Copy exactly the lines from the first line of the records below through the line containing "sc.camera = camo", including both, and nothing else.

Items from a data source
━━━━━━━━━━━━━━━━━━━━━━━━━━━━━━
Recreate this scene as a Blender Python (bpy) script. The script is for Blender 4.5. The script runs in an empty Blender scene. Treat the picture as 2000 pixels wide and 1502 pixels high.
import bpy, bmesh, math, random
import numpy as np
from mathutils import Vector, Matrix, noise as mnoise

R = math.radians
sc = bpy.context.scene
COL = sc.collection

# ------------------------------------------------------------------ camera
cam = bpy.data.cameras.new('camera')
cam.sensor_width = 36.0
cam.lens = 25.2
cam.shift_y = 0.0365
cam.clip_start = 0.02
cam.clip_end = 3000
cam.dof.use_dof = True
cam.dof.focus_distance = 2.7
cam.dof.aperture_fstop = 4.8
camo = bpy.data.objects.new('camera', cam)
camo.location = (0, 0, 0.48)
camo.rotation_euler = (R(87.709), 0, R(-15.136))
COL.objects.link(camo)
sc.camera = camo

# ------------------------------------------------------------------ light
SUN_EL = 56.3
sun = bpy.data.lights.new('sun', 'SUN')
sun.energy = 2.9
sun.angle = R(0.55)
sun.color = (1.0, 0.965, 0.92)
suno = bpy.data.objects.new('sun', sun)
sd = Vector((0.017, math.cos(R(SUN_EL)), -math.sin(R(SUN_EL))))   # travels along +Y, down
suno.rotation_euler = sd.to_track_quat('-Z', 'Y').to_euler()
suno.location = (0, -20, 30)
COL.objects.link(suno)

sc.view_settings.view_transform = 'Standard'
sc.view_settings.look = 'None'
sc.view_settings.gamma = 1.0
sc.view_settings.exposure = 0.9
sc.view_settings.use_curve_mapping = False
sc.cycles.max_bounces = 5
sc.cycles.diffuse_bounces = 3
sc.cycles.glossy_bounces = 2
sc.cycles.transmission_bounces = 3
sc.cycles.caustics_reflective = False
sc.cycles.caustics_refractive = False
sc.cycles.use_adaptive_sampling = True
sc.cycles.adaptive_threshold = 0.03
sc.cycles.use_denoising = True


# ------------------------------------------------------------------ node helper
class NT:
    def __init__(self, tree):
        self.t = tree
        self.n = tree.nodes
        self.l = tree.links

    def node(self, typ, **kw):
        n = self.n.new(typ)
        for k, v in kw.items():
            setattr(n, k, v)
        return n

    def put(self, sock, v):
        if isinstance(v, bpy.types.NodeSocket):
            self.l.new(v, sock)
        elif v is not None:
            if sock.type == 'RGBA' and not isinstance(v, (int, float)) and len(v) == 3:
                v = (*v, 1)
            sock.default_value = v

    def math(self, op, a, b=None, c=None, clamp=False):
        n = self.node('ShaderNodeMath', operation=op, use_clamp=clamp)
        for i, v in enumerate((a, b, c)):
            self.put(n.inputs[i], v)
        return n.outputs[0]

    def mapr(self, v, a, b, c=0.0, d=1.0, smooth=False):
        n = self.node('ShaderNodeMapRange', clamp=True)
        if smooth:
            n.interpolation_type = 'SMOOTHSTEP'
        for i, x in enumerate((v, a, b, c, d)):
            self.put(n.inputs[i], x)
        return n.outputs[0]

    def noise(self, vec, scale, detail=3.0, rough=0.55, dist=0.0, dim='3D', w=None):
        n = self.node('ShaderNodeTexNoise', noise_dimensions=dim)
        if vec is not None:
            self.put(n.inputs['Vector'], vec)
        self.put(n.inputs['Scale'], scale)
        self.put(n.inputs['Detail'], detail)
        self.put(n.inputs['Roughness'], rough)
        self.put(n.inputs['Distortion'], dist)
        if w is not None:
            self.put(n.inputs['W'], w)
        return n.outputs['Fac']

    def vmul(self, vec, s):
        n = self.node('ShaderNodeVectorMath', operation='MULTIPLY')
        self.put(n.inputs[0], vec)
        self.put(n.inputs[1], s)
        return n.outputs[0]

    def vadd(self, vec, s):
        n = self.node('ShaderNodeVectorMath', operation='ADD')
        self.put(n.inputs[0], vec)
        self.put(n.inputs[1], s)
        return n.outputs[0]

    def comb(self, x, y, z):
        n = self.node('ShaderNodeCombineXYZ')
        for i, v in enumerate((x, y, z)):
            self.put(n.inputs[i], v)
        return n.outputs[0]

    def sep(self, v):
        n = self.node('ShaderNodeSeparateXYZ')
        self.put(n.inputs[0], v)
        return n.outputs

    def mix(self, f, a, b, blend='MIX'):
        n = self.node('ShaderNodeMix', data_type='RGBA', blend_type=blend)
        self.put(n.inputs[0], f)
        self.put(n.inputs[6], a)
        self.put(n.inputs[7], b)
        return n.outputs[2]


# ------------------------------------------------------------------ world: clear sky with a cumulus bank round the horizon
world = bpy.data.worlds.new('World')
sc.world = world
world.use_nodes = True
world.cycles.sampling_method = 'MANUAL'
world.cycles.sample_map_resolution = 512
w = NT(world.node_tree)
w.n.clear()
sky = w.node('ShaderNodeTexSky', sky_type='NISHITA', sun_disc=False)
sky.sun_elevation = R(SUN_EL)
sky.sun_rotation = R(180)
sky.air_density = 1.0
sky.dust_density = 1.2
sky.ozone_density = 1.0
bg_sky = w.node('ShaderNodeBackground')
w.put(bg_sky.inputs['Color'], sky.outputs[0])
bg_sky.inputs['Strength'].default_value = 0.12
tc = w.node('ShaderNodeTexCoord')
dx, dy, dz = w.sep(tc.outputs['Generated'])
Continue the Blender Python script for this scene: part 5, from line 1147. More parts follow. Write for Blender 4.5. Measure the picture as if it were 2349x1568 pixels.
━━━━━━━━━━━━━━━━━━━━━━━━━━━━━━
WRITTEN REPLY →
Recreate this scene as a Blender Python (bpy) script. The script is for Blender 4.5. The script runs in an empty Blender scene. Treat the picture as 2000 pixels wide and 1502 pixels high.
import bpy, bmesh, math, random
import numpy as np
from mathutils import Vector, Matrix, noise as mnoise

R = math.radians
sc = bpy.context.scene
COL = sc.collection

# ------------------------------------------------------------------ camera
cam = bpy.data.cameras.new('camera')
cam.sensor_width = 36.0
cam.lens = 25.2
cam.shift_y = 0.0365
cam.clip_start = 0.02
cam.clip_end = 3000
cam.dof.use_dof = True
cam.dof.focus_distance = 2.7
cam.dof.aperture_fstop = 4.8
camo = bpy.data.objects.new('camera', cam)
camo.location = (0, 0, 0.48)
camo.rotation_euler = (R(87.709), 0, R(-15.136))
COL.objects.link(camo)
sc.camera = camo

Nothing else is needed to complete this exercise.